La strategia della banca milanese in Serbia è di “spingere sulla crescita del credito al consumo, mantenendo la leadership nel corporate”, dice Jevtovic, sottolineando il ruolo di pioniere del Gruppo, il cui concorrente italiano in Serbia è Unicredit, attraverso Hvb, quinto istituto del Paese.
Per il resto il settore bancario serbo gode di “crescente fiducia” e conta al momento “diciotto banche straniere – aggiunge – che detengono il 71 per cento della quota di mercato”.
La Serbia “è un Paese in forte crescita – spiega Jevtovic – con un aumento del Pil stimato al 7 per cento nel 2006, e che ha fretta di tornare nella famiglia europea. A causa di quindici anni di travaglio lo sviluppo economico è rimasto al livello dei tardi anni Ottanta, ma ora è in atto un riammodernamento industriale e c’è molto spazio per gli investimenti stranieri”.

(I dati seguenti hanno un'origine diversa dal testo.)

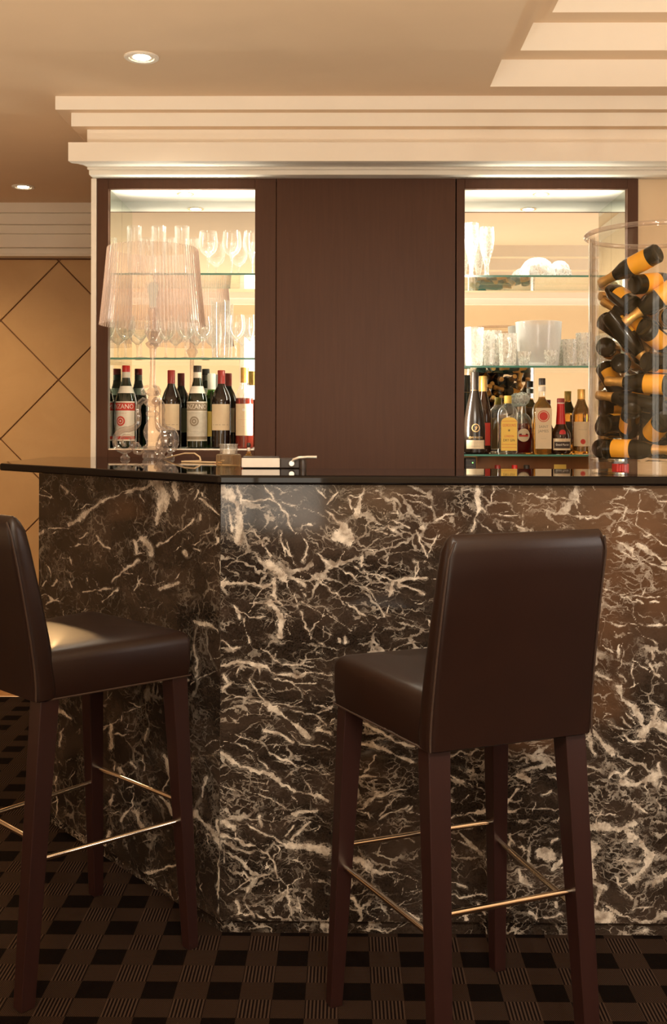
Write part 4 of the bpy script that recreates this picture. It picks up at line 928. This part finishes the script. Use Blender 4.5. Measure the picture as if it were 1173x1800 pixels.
# ------------------------------------------------------------ table lamp of clear acrylic
b0 = P(268, 808, 3.80)
la = empty('table_lamp', (b0.x, 3.80, CT), 0, 'clear acrylic table lamp with pleated pinkish shade and baroque scroll base', 'lamp')
zs0, zs1 = P(268, 572, 3.8).z - CT, P(268, 437, 3.8).z - CT
NP = 84
def pleat(i): return .022 if (i % 4) in (1, 2) else -.022
MB().lathe([(.187, zs0), (.1845, zs0 + .012), (.172, (zs0 + zs1) / 2), (.1600, zs1 - .004), (.1585, zs1)], NP * 4, caps=False, mod=lambda i: pleat(i) * .6).build('shade', 'shade', la, recalc=False)
MB().lathe([(.0, 0), (.030, 0), (.036, .006), (.036, .018), (.028, .026), (.032, .034), (.034, .044), (.022, .054), (.020, .062), (.030, .082), (.033, .100), (.026, .122), (.015, .140), (.012, .150),
            (.022, .158), (.024, .166), (.014, .174), (.013, .186), (.028, .196), (.031, .206), (.018, .216), (.014, .226), (.026, .236), (.020, .246), (.011, .256), (.010, .30), (.0095, .36), (.011, .395),
            (.022, .405), (.026, .414), (.014, .424), (.018, .436), (.026, .446), (.028, .456), (.014, .468), (.012, .50), (.016, .52), (.016, .54), (0, .542)], 20).build('stem', 'lampacrylic', la, smooth=True)
MB().lathe([(0, .542), (.013, .545), (.013, .575), (.016, .59), (.021, .608), (.017, .626), (0, .636)], 16).build('bulb', 'bulb', la, smooth=True)
def leg_path(a):
    pts = [(.018, .205), (.034, .212), (.048, .200), (.053, .178), (.050, .150), (.052, .128), (.064, .114), (.082, .108)]
    c = (.096, .062)
    for t_ in np.linspace(0, 1, 30):
        th_ = math.radians(105 - 560 * t_); rr_ = .046 * (1 - .80 * t_); pts.append((c[0] + rr_ * math.cos(th_), c[1] + rr_ * math.sin(th_)))
    return [Vector((p * math.cos(a), p * math.sin(a), q)) for p, q in pts]
for k, a in enumerate((PI, -PI / 3, PI / 3)):
    p = leg_path(a); lg = MB().tube(p, [.011] * 8 + list(np.linspace(.011, .006, 30)), 8).build('scroll_leg', 'lampacrylic', la, smooth=True)
    f = MB().tube([Vector((q * math.cos(a), q * math.sin(a), z)) for q, z in ((.030, .030), (.045, .020), (.062, .024), (.070, .040), (.064, .055), (.052, .056), (.046, .046), (.052, .040))], .006, 8).build('lower_scroll', 'lampacrylic', lg, smooth=True)
    MB().lathe([(0, 0), (.016, 0), (.018, .006), (.010, .014), (.008, .020), (0, .021)], 12, cx=.098 * math.cos(a), cy=.098 * math.sin(a)).build('foot', 'lampacrylic', lg, smooth=True)
    g_ = MB().tube([Vector((q * math.cos(a), q * math.sin(a), z)) for q, z in ((.014, .262), (.030, .258), (.040, .246), (.036, .232), (.026, .230), (.024, .240), (.030, .243))], .005, 8).build('upper_scroll', 'lampacrylic', lg, smooth=True)
def rel(u, v, Y): return P(u, v, Y) - Vector((b0.x, 3.80, CT))
cp = [rel(290, 806, 3.80), rel(308, 801, 3.74), rel(325, 797, 3.70), rel(342, 797, 3.66), rel(351, 803, 3.62), rel(353, 810, 3.58)]
cp[-1].z = .003; cp += [Vector((cp[-1].x - .012, cp[-1].y - .05, .003)), Vector((cp[-1].x - .05, cp[-1].y - .09, .003)), Vector((cp[-1].x + .09, cp[-1].y - .17, .003))]
MB().tube([cp[0].lerp(cp[0], 0)] + [cp[i].lerp(cp[i + 1], t_) for i in range(len(cp) - 1) for t_ in (.25, .5, .75, 1)], .0028, 8).build('cord', 'cord', la, smooth=True)

# ------------------------------------------------------------ small things on the worktop
q = P(402, 818, 3.20)
r = empty('tealight_holder', (q.x, 3.20, CT), 0, 'small round glass tealight holder on the black worktop right of the lamp', 'candle holder')
MB().lathe([(0, 0), (.034, 0), (.0375, .004), (.0375, .033), (.035, .036), (.030, .037), (.0, .037)], 28, mod=facet(28, .012)).build('base', 'holder', r, smooth=False)
MB().lathe([(.0265, .037), (.0265, .062), (.0285, .065), (.0285, .067), (.0255, .066), (.0245, .040)], 28, caps=False).build('cup', 'glass', r, smooth=True)
MB().lathe([(0, .038), (.019, .038), (.019, .050), (0, .050)], 20).build('wax', 'lab_white', r)
q0, q1, q2 = P(425, 820, 3.05), P(492, 820, 3.05), P(562, 820, 3.06)
r = empty('bar_tap', (q1.x, 3.05, CT), 0, 'low dark dispenser with pale front plate and chrome lever at the worktop rear edge', 'tap')
W0, W1 = q0.x - q1.x, q2.x - q1.x
box('drip_box', 'blackcap', r, W0 + .002, -.001, .004, .05, 0, .034, .002); box('front_plate', 'gloss_white', r, W0, 0, -.002, .004, .003, .0295, .001)
box('valve_block', 'blackcap', r, 0, W1 * .62, .004, .045, 0, .029, .003)
MB().lathe([(0, .0), (.011, 0), (.011, .022), (.009, .026), (0, .026)], 16, cx=W1 * .58, cy=-.002).build('spout', 'blackcap', r, smooth=True)
pv = P(513, 814, 3.04) - Vector((q1.x, 3.05, CT))
lv = [pv, pv + Vector((.006, -.004, .010)), pv + Vector((.022, -.006, .0155)), pv + Vector((.045, -.008, .0175)), pv + Vector((.072, -.010, .0175))]
MB().tube(lv, [.0045, .0045, .004, .0042, .0048], 10).build('lever', 'silver', r, smooth=True)
MB().tube([pv + Vector((0, -.006, -.001)), pv + Vector((0, .006, -.001))], .0075, 16).build('pivot', 'silver', r, smooth=True)
q = P(437, 818, 3.15)
r = empty('bitters_bottle', (q.x, 3.155, CT), 0, 'tiny yellowish glass bottle with black and white bead stopper beside the tealight holder', 'bottle')
MB().lathe([(0, 0), (.013, 0), (.015, .003), (.015, .028), (.010, .036), (.006, .040), (.006, .046), (0, .046)], 16).build('body', 'amberpale', r, smooth=True)
MB().lathe([(0, .046), (.004, .047), (.006, .052), (.004, .057), (0, .058)], 12).build('white_bead', 'lab_white', r, smooth=True); MB().lathe([(0, .058), (.005, .059), (.007, .065), (.005, .071), (0, .072)], 12).build('black_bead', 'blackcap', r, smooth=True)

# ------------------------------------------------------------ clear cylinder of small champagne bottles
YK = 2.86; ck = P(1156, 700, YK); RK = .180
cyl = empty('acrylic_cylinder', (ck.x, YK, CT), 0, 'tall clear acrylic cylinder with rolled rim, filled with champagne bottles, on the worktop', 'container')
HK = P(1156, 412, YK).z - CT
MB().lathe([(RK, .0005), (RK, HK - .012), (RK + .004, HK - .004)], 64, caps=False).build('wall', 'acrylic', cyl, smooth=True)
MB().lathe([(RK - .005, .0055), (RK - .005, HK - .01)], 64, caps=False).build('inner_wall', 'acrylic', cyl, smooth=True)
MB().tube([Vector(((RK + .008) * math.cos(a), (RK + .008) * math.sin(a), HK - .002)) for a in np.linspace(0, 2 * PI, 65)], .0065, 10).build('rim', 'lampacrylic', cyl, smooth=True)
MB().lathe([(0, .030), (RK - .0055, .030), (RK - .0055, .0355), (0, .0355)], 64).build('raised_floor', 'acrylic', cyl, smooth=True)
MB().lathe([(0, .0006), (RK - .006, .0006), (RK - .006, .005), (0, .005)], 64).build('foot_plate', 'acrylic', cyl, smooth=True)
rb = P(1053, 827, YK - .09)
r = empty('red_box', (ck.x - .118, YK - .075, CT + .0052), .3, 'small bright red faceted box under the raised floor of the clear cylinder', 'box')
m = MB()
for i in range(5): m.box(-.018 + i * .0075, -.0115 + i * .0075, -.012, .012, 0, .019 if i % 2 else .021)
m.build('facets', 'brightred', r, bevel=.001)
def champ():
    r = empty('champagne_bottle', (0, 0, 0))
    MB().lathe([(0, .006), (.018, .004), (.0235, 0), (.0272, .004), (.0275, .098), (.0255, .112), (.0138, .148), (.0122, .160), (.0122, .170)], 18, caps=False).build('body', 'champ', r, smooth=True)
    patch(.0279, -2.0, 2.0, .028, .082, 18).build('label', 'lab_orange', r, smooth=True, recalc=False)
    MB().lathe([(.0158, .143), (.0128, .158), (.0126, .176), (.0138, .180), (.0138, .190), (.0125, .196), (0, .197)], 14, caps=False).build('foil', 'goldcap', r, smooth=True)
    patch(.0215, -1.2, 1.2, .1215, .1235, 8); 
    return r
CHAMP = {57: 'topmost champagne bottle in the clear cylinder, slanting with gold neck down to the left',
54: 'champagne bottle right under the topmost one, dark base left, orange label partly covered',
55: 'champagne bottle slanting below the topmost one, gold neck low left, dark base up right',
48: 'champagne bottle with small orange label corner, tucked under the neck of the topmost one',
46: 'bare dark champagne bottle slanting steeply from upper left down to the right, label hidden',
40: 'champagne bottle at mid height, thick dark base at upper left, orange label curving below it',
32: 'dark-sided champagne bottle lying level with gold neck pointing right, label on its underside',
24: 'champagne bottle lying level in the middle, gold neck left and broad orange label mid-body',
16: 'champagne bottle lying level with gold neck left and bare dark side, no label showing',
13: 'champagne bottle tipped base upward above the bottommost one, narrow orange label on its left',
11: 'champagne bottle tipped base upward above the bottommost gold neck, wide orange label at left',
2: 'bottommost champagne bottle lying level, dark base left, full orange label, gold neck right',
9: 'champagne bottle with dark base at the cylinder wall, directly above the bottommost bottle base',
33: 'champagne bottle leaning neck down behind a gold neck, short orange label, near the wall',
36: 'base-on champagne bottle, the upper of two round dark bases near the cylinder left wall',
31: 'base-on champagne bottle, the lower of two round dark bases near the cylinder left wall',
0: 'base-on champagne bottle on the cylinder floor beyond the gold neck of the bottommost one'}
c0_ = champ(); note_kids()
rng = random.Random(3)
for i, (x, y, z_, qw, qx, qy, qz) in enumerate(PILE):
    o = c0_ if i == 0 else copy_tree(c0_)
    o.rotation_mode = 'QUATERNION'
    o.rotation_quaternion = Quaternion((qw, qx, qy, qz)) @ Quaternion((0, 0, 1), rng.uniform(0, 2 * PI))
    o.location = (ck.x + x * .972, YK + y * .972, CT + .0364 + z_); o.scale = (.945,) * 3
    tag(o, CHAMP.get(i, 'small dark champagne bottle mostly hidden among the others inside the clear cylinder'), 'bottle', 'champagne bottles in the clear cylinder')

Inoltre, la politica serba è di creare un ambiente favorevole con sovvenzioni e incentivi. In questo contesto, però, “l’Italia è presente solo con un paio di grandi aziende finanziarie-assicurative e poche Pmi. L’Italia è in ritardo – conclude – nonostante siamo visti come i più vicini, tanto che la nostra lingua è studiata quasi quanto l’inglese”.